- What the task asks -
Return the material word for word. Do not include the pictures.

- Data lines -
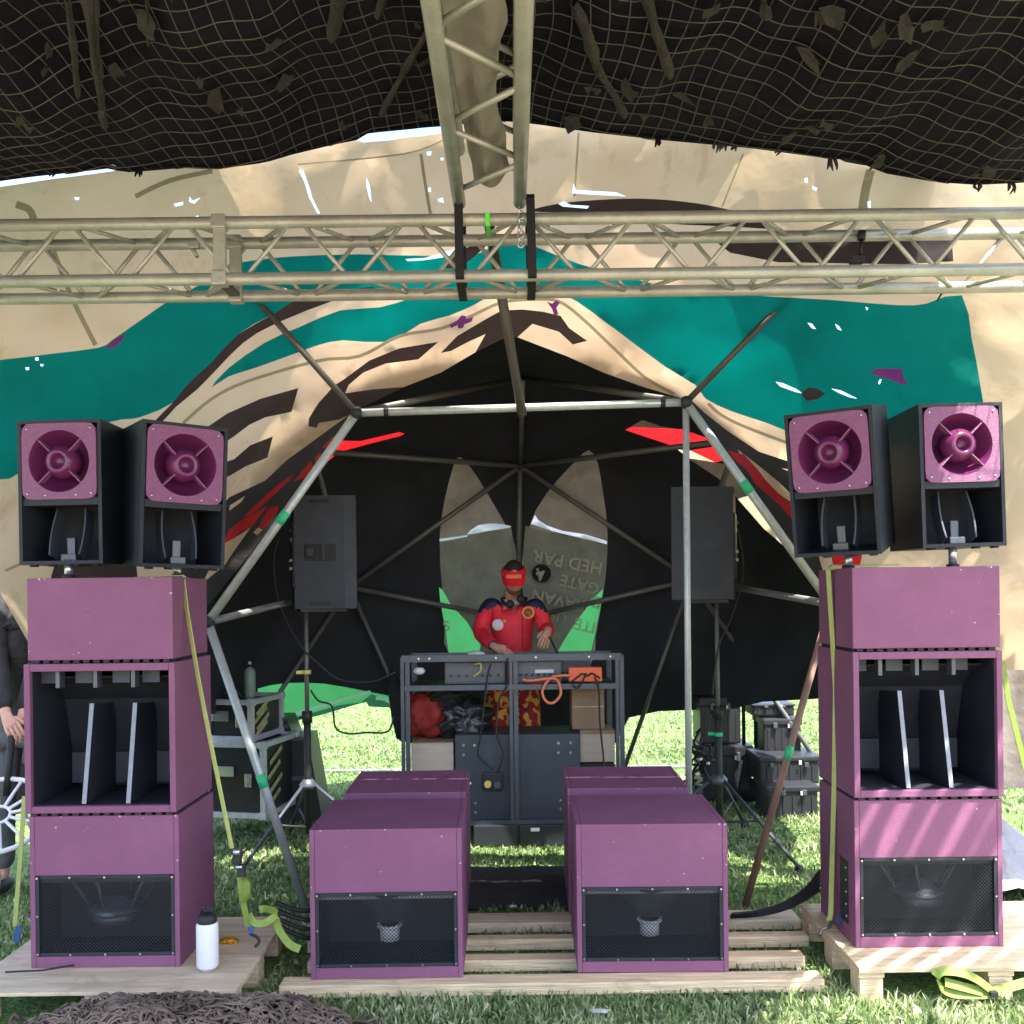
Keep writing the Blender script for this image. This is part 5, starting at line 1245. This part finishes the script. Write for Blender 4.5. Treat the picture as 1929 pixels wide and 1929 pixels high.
# ------------------------------------------------------------------ PA speakers on tripods
def tripod(label, px, Y, ztop, grp, lr=.55, hubz=.42, foot_yaw=0, tape_m=None, tz=1.0):
    x = P(px, 1300, Y).x; t = thing('speaker_stand', label, 'stand', (x, Y, 0), (0, 0, foot_yaw), grp)
    MB().cyl((0, 0, .12), (0, 0, .85), .022, seg=14).build('outer_pole', RUBBER, t); MB().cyl((0, 0, .82), (0, 0, ztop), .014, seg=12).build('inner_pole', GREYPOLE, t)
    MB().cyl((0, 0, .8), (0, 0, .87), .032, seg=12).cyl((-.05, 0, .835), (0, 0, .835), .008).build('collar', RUBBER, t)
    MB().lathe([(.02, hubz-.03), (.05, hubz-.025), (.055, hubz), (.03, hubz+.03), (.02, hubz+.035)], 14).build('hub', GREYMAG, t)
    for k in range(3):
        a = R(90+120*k); c, s = math.cos(a), math.sin(a)
        lg_ = MB().cyl((c*.04, s*.04, hubz), (c*lr, s*lr, .02), .011, seg=8).build('leg', CASEG, t)
        MB().cyl((c*.02, s*.02, .16), (c*lr*.5, s*lr*.5, hubz*.5+.01), .006, seg=6).build('brace', CASEG, lg_)
        MB().cyl((c*(lr-.02), s*(lr-.02), .0), (c*(lr+.02), s*(lr+.02), .02), .016, seg=8).build('foot', RUBBER, lg_)
    if tape_m: MB().cyl((0, 0, tz-.012), (0, 0, tz+.012), .028, seg=12).box((-.02, 0, tz), (.09, .006, .022), .003).build('tape', tape_m, t)
    return t
tripod('black tripod stand on the left with a yellow tape band', 578, 6.15, rzp(1148, 6.15, 578), 'tripod stands beside the console', foot_yaw=R(25), tape_m=YTAPE, tz=P(578, 1266, 6.15).z, lr=.52)
tripod('black tripod stand on the right with a teal tape band', 1352, 6.15, rzp(1132, 6.15, 1352), 'tripod stands beside the console', foot_yaw=R(-27), tape_m=GREENTAPE, tz=P(1352, 1383, 6.15).z, lr=.62)
def pa(label, loc, yaw, roll=0, handle=True):
    t = thing('monitor_speaker', label, 'speaker', loc, (0, roll, yaw), 'black monitor speakers on tripods')
    h = .68; poly = [(-.2, -.19), (.2, -.19), (.2, -.12), (.12, .17), (-.12, .17), (-.2, -.12)]   # x, y: front is -y
    # side is +x when yaw=0
    MB().prism([(a, b) for a, b in poly], 'Z', 0, h).build('cabinet', PACAB, t)
    MB().box((0, -.193, h/2), (.37, .006, h-.04), .002).build('front_grille', BLACKCAB, t)
    b = MB().box((0, .174, h*.48), (.17, .01, .4), .003); rp = b.build('amplifier_panel', CASEB, t)
    k = MB()
    for q in range(6): k.cyl((-.05+.05*(q % 3), .178, h*.36+.05*(q//3)), (-.05+.05*(q % 3), .19, h*.36+.05*(q//3)), .009, seg=10)
    for q in range(4): k.box((-.03+.02*q, .182, h*.62), (.012, .006, .02))
    k.build('controls', WHITE, rp)
    MB().box((-.03, .186, h*.7), (.05, .006, .02)).build('blue_label', mat('blue_print', (.04, .06, .5), .5), rp)
    # side handle: recess on the slanted flank
    n = Vector((-.29, .08, 0)).normalized(); c = Vector((-.162, .02, h*.5)); tg = Vector((.08, .29, 0)).normalized()
    M = Matrix(((tg.x, n.x, 0, c.x), (tg.y, n.y, 0, c.y), (0, 0, 1, c.z), (0, 0, 0, 1)))
    if handle:
        MB().box((0, 0, 0), (.19, .006, .1), .002, M=M).build('handle_recess', RUBBER, t); MB().box((-.02, .008, 0), (.02, .012, .1), .003, M=M).box((.06, .004, 0), (.05, .006, .06), .01, M=M).build('handle', PACAB, t)
    for zz in (h-.035, .03): MB().box((0, .002, zz-h*.5), (.12, .003, .02), .001, M=M).build('vent_mark', RUBBER, t)
    MB().box((0, 0, -.01), (.3, .28, .02), .004).build('base_plate', RUBBER, t)
    return t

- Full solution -
Keep writing the Blender script for this image. This is part 5, starting at line 1245. This part finishes the script. Write for Blender 4.5. Treat the picture as 1929 pixels wide and 1929 pixels high.
# ------------------------------------------------------------------ PA speakers on tripods
def tripod(label, px, Y, ztop, grp, lr=.55, hubz=.42, foot_yaw=0, tape_m=None, tz=1.0):
    x = P(px, 1300, Y).x; t = thing('speaker_stand', label, 'stand', (x, Y, 0), (0, 0, foot_yaw), grp)
    MB().cyl((0, 0, .12), (0, 0, .85), .022, seg=14).build('outer_pole', RUBBER, t); MB().cyl((0, 0, .82), (0, 0, ztop), .014, seg=12).build('inner_pole', GREYPOLE, t)
    MB().cyl((0, 0, .8), (0, 0, .87), .032, seg=12).cyl((-.05, 0, .835), (0, 0, .835), .008).build('collar', RUBBER, t)
    MB().lathe([(.02, hubz-.03), (.05, hubz-.025), (.055, hubz), (.03, hubz+.03), (.02, hubz+.035)], 14).build('hub', GREYMAG, t)
    for k in range(3):
        a = R(90+120*k); c, s = math.cos(a), math.sin(a)
        lg_ = MB().cyl((c*.04, s*.04, hubz), (c*lr, s*lr, .02), .011, seg=8).build('leg', CASEG, t)
        MB().cyl((c*.02, s*.02, .16), (c*lr*.5, s*lr*.5, hubz*.5+.01), .006, seg=6).build('brace', CASEG, lg_)
        MB().cyl((c*(lr-.02), s*(lr-.02), .0), (c*(lr+.02), s*(lr+.02), .02), .016, seg=8).build('foot', RUBBER, lg_)
    if tape_m: MB().cyl((0, 0, tz-.012), (0, 0, tz+.012), .028, seg=12).box((-.02, 0, tz), (.09, .006, .022), .003).build('tape', tape_m, t)
    return t
tripod('black tripod stand on the left with a yellow tape band', 578, 6.15, rzp(1148, 6.15, 578), 'tripod stands beside the console', foot_yaw=R(25), tape_m=YTAPE, tz=P(578, 1266, 6.15).z, lr=.52)
tripod('black tripod stand on the right with a teal tape band', 1352, 6.15, rzp(1132, 6.15, 1352), 'tripod stands beside the console', foot_yaw=R(-27), tape_m=GREENTAPE, tz=P(1352, 1383, 6.15).z, lr=.62)
def pa(label, loc, yaw, roll=0, handle=True):
    t = thing('monitor_speaker', label, 'speaker', loc, (0, roll, yaw), 'black monitor speakers on tripods')
    h = .68; poly = [(-.2, -.19), (.2, -.19), (.2, -.12), (.12, .17), (-.12, .17), (-.2, -.12)]   # x, y: front is -y
    # side is +x when yaw=0
    MB().prism([(a, b) for a, b in poly], 'Z', 0, h).build('cabinet', PACAB, t)
    MB().box((0, -.193, h/2), (.37, .006, h-.04), .002).build('front_grille', BLACKCAB, t)
    b = MB().box((0, .174, h*.48), (.17, .01, .4), .003); rp = b.build('amplifier_panel', CASEB, t)
    k = MB()
    for q in range(6): k.cyl((-.05+.05*(q % 3), .178, h*.36+.05*(q//3)), (-.05+.05*(q % 3), .19, h*.36+.05*(q//3)), .009, seg=10)
    for q in range(4): k.box((-.03+.02*q, .182, h*.62), (.012, .006, .02))
    k.build('controls', WHITE, rp)
    MB().box((-.03, .186, h*.7), (.05, .006, .02)).build('blue_label', mat('blue_print', (.04, .06, .5), .5), rp)
    # side handle: recess on the slanted flank
    n = Vector((-.29, .08, 0)).normalized(); c = Vector((-.162, .02, h*.5)); tg = Vector((.08, .29, 0)).normalized()
    M = Matrix(((tg.x, n.x, 0, c.x), (tg.y, n.y, 0, c.y), (0, 0, 1, c.z), (0, 0, 0, 1)))
    if handle:
        MB().box((0, 0, 0), (.19, .006, .1), .002, M=M).build('handle_recess', RUBBER, t); MB().box((-.02, .008, 0), (.02, .012, .1), .003, M=M).box((.06, .004, 0), (.05, .006, .06), .01, M=M).build('handle', PACAB, t)
    for zz in (h-.035, .03): MB().box((0, .002, zz-h*.5), (.12, .003, .02), .001, M=M).build('vent_mark', RUBBER, t)
    MB().box((0, 0, -.01), (.3, .28, .02), .004).build('base_plate', RUBBER, t)
    return t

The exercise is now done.